Right now, we need to be asking ourselves how Canadian towns and cities can still be delivering water to citizens in service lines that are laced with lead. The problem is complex, ranging from multiple latent sources of lead within our buildings and infrastructure to an awkward split in responsibility between homeowners and water providers in terms of tracking and fixing sources of lead poisoning, mostly leaching from old pipes.
When it comes to solutions, as is often the case, we already have the data. We just need to use it better.
In Alberta, the environment and parks department has just released an innovative new document that champions the idea of taking existing data that reveal, however obliquely, the likelihood of a street or neighbourhood being vulnerable to lead poisoning, and then using the power of data analysis to determine where to focus energies and resources.

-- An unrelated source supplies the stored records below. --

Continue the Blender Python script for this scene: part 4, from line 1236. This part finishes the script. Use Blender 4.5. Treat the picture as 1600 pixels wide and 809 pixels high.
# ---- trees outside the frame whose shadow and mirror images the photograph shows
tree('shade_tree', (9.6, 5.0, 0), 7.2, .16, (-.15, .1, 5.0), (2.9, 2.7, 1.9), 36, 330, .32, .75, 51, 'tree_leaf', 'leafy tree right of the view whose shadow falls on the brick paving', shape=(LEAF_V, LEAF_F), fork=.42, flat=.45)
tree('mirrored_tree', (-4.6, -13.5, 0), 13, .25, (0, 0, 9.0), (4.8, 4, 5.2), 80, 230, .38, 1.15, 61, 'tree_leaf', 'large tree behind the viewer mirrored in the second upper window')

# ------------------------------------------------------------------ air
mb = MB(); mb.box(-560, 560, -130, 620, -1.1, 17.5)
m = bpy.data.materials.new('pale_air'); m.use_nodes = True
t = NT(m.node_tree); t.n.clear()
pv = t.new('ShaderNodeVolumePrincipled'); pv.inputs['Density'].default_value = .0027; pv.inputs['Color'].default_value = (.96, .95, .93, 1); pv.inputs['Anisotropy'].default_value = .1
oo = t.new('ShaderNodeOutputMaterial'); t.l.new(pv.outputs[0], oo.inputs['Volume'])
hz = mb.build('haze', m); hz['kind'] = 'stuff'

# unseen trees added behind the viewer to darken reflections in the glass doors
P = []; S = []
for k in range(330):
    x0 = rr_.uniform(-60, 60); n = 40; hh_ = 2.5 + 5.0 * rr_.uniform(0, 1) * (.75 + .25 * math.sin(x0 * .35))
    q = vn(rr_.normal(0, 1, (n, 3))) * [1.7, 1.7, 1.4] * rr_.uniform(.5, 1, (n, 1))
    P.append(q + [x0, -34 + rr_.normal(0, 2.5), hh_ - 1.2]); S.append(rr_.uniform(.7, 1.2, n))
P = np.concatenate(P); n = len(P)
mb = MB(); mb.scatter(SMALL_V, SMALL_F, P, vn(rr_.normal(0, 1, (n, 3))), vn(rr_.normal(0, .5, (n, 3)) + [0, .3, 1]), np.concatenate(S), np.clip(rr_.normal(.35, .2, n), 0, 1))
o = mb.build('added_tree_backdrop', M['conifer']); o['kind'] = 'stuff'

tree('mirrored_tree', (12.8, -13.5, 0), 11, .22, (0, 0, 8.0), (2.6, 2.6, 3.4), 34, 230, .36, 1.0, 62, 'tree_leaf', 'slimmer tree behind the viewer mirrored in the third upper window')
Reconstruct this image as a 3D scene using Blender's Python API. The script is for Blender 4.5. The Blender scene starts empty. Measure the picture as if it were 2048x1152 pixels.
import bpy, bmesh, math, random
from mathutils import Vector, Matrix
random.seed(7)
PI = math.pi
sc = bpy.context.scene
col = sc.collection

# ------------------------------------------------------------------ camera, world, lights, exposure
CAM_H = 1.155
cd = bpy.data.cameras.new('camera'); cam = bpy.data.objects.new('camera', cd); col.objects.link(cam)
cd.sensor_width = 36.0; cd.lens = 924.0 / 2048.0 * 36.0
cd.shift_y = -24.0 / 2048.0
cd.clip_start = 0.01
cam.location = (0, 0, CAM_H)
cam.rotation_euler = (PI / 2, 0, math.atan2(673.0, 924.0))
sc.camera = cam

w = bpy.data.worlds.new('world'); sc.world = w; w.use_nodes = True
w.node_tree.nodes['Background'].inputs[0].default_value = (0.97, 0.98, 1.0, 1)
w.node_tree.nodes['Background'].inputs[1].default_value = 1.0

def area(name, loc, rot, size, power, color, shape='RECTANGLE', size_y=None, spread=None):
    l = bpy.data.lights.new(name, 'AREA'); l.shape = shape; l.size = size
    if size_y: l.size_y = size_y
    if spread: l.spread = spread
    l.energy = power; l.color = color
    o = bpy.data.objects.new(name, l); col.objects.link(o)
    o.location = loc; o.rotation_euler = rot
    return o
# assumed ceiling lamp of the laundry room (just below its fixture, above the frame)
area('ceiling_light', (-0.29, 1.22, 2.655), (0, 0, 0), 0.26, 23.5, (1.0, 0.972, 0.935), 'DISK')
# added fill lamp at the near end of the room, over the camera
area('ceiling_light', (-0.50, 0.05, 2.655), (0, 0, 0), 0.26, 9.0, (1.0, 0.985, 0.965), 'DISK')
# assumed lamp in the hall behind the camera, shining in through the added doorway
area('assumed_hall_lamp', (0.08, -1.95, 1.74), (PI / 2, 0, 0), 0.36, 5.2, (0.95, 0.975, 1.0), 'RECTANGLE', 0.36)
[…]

Let’s say, for example, a city has records on when a building was constructed and undergone assessments, the history of the permits that have been granted, and how many people can live there. On their own, those data don’t reveal much about whether a given property’s water supplies is likely to deliver lead to its inhabitants — and we should note that very few cities have access to all these data on paper, let alone in a digitized format.
However, seizing on new means of analyzing, such as machine learning and artificial intelligence, an algorithm can predict which neighbourhoods, streets and houses are most likely to be connected by lead piping. Then they can target specific spots in the city that are most likely to be plagued by lead poisoning and focus their limited resources on remediation efforts.
Ironically, Flint, Mich., is one of the “luckier” municipalities to have access to much of this digitized data, and is making the most of it in an exciting new project. City officials are running their data into a machine that indicates on which streets and neighbourhoods they should be focusing their very limited resources.
And it’s working! According to Michigan Radio, “When the city stopped using the algorithm to target neighborhoods, the lead lines found in excavations fell from more than 80 per cent to 15 per cent.”
Provision of drinking water is a basic right, but requires tackling complex questions that involve aging infrastructure, multiple layers of governing entities and limited resources. Digital technologies are being embraced globally to address those very questions, to avert another Flint or Cape Town situation.
It’s now time for Canada — proud guardian of much of the world’s fresh water — to follow suit.
Matthew McCandless is senior director, fresh water and executive director of the IISD Experimental Lakes Area.